I don't really watch tv shows because I normally don't have the time, but this series is one that I've consciously made time for, as I genuinely feel its been changing how I think about illustration and what my place is in this world as a storyteller.
It's one of those shows like Adventure Time that, to an outsider, appears silly and fantastical, but really at the heart of it there are some real emotionally complex issues being dealt with in a medium that a younger audience can understand and relate to. The show also toes the line between being goofy Halloween spooky, and genuinely scary.
Image result for gravity falls bill gif

The show focuses on twins Mabel and Dipper Pines, and presents both of them as latching on points for the audience, as they are flawed but repeatedly learn from their mistakes. The absence of a singular main character in favour of having both a boy and a girl at the forefront is great, the issues of childhood and the transition to adolescence are things every boy or girl goes through, and Gravity Falls does well to incorporate both viewpoints and the importance of not alienating others because of their sex, as most people tend to do once hormones kick in and boys and girls start seeing each other much differently.
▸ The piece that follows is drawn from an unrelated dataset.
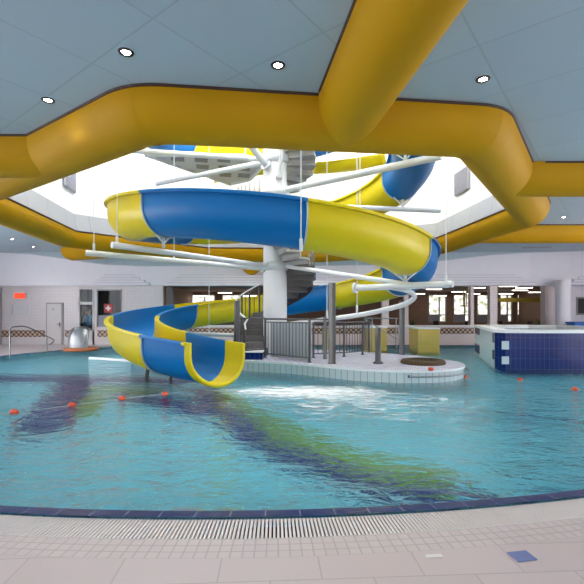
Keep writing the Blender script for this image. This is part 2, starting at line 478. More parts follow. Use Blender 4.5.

The show goes from these realistic interpretations of growing up and themes like the importance of mutual respect for others, realising your own shortcomings rather than blaming everyone else, and the importance of understanding views you don't yourself have, to completely mad cosmic level conceptual theories of evil in the universe with villains like the demon trans-dimensional triangle Bill Cipher, pictured above. This insane contrast of content helps to ground the show in a way, as the characters are all doing next level out of this world stuff, but the narrative uses it in a way to relate to normal people with normal problems.
This level of fictional escapism is something I really love in storytelling, and its something I'd like to start incorporating into my own work, as I'd love to start combining writing with illustration to make work that can use comedy and bizarre elements to communicate a message that's a lot more simple, and human.